● **What is needed**
Provide an exact copy of the lines from the beginning of the records through the line that includes "C = sc.collection", and of no others.

--- Start of Excerpted data ---

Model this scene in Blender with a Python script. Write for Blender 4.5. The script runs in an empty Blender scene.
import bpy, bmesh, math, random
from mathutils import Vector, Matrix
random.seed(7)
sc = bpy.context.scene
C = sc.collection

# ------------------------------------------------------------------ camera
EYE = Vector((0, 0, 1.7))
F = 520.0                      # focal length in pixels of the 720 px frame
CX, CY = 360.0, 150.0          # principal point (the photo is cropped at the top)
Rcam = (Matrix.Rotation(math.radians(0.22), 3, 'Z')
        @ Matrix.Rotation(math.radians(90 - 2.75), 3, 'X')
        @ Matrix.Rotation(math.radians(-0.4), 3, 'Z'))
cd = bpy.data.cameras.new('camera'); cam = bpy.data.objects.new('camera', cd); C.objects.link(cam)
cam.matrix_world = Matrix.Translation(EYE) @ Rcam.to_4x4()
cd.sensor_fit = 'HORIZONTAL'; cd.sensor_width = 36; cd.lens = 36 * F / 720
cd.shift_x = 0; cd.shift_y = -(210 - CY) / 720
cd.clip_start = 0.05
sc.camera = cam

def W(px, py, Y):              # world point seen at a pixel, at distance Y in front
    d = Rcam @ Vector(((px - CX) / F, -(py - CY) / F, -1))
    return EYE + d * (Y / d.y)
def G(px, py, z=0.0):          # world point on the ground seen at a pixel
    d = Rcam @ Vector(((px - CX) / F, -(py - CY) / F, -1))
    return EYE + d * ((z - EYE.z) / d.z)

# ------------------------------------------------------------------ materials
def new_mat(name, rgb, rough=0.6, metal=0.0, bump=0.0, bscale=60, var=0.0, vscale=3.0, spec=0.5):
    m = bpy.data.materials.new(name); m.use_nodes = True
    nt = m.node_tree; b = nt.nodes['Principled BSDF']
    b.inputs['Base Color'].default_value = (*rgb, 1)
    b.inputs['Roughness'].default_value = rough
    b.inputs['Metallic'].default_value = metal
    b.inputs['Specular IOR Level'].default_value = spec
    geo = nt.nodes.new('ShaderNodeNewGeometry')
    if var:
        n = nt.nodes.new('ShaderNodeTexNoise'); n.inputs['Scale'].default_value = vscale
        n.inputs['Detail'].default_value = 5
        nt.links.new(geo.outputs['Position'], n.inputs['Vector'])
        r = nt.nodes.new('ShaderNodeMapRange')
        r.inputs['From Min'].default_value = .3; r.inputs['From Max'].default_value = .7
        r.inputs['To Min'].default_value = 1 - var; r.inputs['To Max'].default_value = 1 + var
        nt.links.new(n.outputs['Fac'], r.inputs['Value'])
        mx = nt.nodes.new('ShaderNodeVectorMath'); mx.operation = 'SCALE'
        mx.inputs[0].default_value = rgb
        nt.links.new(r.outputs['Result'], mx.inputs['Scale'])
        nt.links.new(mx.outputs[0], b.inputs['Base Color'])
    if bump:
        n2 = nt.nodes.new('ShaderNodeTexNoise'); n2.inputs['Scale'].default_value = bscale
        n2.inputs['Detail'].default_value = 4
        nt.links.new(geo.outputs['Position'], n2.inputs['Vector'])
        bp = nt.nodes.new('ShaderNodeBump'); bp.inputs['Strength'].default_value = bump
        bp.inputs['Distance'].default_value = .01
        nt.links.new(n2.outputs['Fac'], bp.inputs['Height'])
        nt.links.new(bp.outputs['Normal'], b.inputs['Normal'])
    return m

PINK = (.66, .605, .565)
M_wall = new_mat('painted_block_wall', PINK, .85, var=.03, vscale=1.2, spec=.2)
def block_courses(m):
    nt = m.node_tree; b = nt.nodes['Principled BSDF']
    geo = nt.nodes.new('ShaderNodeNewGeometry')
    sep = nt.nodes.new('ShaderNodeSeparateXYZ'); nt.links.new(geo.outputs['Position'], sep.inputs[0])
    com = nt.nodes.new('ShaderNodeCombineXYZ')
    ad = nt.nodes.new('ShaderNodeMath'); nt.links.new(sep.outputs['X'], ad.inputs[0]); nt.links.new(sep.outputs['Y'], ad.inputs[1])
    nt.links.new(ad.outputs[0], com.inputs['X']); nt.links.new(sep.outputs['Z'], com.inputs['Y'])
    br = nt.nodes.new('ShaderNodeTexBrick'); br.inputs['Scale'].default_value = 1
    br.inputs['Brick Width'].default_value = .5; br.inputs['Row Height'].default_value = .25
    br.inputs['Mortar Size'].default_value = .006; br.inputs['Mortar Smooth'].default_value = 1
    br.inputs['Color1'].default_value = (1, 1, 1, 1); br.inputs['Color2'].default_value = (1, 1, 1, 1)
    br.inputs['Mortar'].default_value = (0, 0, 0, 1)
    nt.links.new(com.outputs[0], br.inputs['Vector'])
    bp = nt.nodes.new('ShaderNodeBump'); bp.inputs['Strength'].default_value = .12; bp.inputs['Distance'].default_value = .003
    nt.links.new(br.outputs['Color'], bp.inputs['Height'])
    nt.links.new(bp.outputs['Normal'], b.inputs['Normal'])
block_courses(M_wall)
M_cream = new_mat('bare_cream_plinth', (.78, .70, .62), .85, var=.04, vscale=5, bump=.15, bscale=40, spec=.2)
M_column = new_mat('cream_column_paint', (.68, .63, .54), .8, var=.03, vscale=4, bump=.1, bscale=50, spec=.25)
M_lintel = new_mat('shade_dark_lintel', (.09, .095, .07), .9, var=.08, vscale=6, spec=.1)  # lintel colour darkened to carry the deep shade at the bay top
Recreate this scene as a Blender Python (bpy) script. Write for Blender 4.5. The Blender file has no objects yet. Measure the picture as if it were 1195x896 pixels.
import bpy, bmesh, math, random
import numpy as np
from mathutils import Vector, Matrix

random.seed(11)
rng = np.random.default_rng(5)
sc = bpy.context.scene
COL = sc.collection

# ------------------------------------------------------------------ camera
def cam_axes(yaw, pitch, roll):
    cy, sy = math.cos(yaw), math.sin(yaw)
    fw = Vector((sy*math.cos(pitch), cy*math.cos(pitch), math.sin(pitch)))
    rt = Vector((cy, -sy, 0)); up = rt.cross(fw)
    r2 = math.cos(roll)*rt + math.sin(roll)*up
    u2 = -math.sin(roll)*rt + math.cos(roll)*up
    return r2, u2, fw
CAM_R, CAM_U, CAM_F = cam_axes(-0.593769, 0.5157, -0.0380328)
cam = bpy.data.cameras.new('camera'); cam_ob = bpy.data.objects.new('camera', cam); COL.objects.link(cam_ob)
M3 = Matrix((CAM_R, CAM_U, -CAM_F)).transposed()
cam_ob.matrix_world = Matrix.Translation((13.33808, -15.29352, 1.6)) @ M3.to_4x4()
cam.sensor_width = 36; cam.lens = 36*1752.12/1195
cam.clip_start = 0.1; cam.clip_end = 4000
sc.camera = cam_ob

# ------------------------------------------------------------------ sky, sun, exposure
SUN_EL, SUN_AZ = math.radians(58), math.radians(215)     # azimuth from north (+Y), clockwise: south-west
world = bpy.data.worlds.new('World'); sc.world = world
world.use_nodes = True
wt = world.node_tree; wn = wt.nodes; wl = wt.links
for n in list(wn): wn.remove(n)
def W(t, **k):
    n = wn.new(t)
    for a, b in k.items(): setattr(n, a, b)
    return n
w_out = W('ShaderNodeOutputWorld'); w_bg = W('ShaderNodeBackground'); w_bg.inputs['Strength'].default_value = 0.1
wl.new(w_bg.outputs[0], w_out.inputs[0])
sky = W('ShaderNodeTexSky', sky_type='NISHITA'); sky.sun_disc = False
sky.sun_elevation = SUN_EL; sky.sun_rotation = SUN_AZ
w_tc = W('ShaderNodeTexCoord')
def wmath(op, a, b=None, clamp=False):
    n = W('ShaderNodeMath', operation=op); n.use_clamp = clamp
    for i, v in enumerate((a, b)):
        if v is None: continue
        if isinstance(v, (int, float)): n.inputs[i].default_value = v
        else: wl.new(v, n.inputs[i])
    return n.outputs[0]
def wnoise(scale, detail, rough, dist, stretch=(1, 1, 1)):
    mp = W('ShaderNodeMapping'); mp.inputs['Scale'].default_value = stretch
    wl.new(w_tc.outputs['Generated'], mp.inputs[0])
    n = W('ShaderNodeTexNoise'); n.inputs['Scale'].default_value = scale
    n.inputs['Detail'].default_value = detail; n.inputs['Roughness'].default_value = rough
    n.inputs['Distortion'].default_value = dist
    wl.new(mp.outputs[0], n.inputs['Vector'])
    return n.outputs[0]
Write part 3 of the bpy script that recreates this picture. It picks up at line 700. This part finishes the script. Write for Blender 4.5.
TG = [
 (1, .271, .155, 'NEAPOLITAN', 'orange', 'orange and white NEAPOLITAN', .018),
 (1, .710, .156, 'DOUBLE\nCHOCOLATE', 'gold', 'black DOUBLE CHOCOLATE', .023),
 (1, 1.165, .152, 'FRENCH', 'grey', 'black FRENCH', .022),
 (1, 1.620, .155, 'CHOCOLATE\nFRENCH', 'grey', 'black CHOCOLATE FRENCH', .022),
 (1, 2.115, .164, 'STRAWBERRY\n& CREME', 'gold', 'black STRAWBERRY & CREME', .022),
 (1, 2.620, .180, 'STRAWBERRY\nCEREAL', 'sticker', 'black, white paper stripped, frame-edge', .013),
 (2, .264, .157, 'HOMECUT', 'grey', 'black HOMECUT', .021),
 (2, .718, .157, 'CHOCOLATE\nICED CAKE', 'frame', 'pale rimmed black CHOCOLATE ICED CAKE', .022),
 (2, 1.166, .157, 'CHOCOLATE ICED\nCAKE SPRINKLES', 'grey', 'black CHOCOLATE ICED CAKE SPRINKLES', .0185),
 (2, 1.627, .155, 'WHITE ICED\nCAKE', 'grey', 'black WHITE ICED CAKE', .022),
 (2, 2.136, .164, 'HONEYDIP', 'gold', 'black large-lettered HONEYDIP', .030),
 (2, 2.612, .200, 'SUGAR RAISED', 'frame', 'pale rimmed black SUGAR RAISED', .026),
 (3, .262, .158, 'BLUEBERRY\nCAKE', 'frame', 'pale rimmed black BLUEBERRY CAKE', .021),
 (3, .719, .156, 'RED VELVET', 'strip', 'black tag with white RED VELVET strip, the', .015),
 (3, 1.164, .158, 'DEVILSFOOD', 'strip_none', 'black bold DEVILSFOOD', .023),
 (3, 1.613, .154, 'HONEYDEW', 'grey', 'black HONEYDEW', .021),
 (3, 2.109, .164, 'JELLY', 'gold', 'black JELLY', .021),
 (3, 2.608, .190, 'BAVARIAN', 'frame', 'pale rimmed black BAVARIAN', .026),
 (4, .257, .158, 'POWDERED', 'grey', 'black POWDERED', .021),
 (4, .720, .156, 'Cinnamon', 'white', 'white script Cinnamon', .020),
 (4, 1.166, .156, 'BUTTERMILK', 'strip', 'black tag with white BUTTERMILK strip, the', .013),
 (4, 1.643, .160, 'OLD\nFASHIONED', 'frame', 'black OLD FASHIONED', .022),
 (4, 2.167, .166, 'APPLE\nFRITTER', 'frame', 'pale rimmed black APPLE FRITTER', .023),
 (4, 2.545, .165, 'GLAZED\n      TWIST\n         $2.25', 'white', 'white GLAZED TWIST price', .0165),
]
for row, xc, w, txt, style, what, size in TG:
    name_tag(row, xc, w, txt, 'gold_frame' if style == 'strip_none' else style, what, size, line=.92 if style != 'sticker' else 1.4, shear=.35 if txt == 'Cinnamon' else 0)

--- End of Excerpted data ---

● **The response**
Model this scene in Blender with a Python script. Write for Blender 4.5. The script runs in an empty Blender scene.
import bpy, bmesh, math, random
from mathutils import Vector, Matrix
random.seed(7)
sc = bpy.context.scene
C = sc.collection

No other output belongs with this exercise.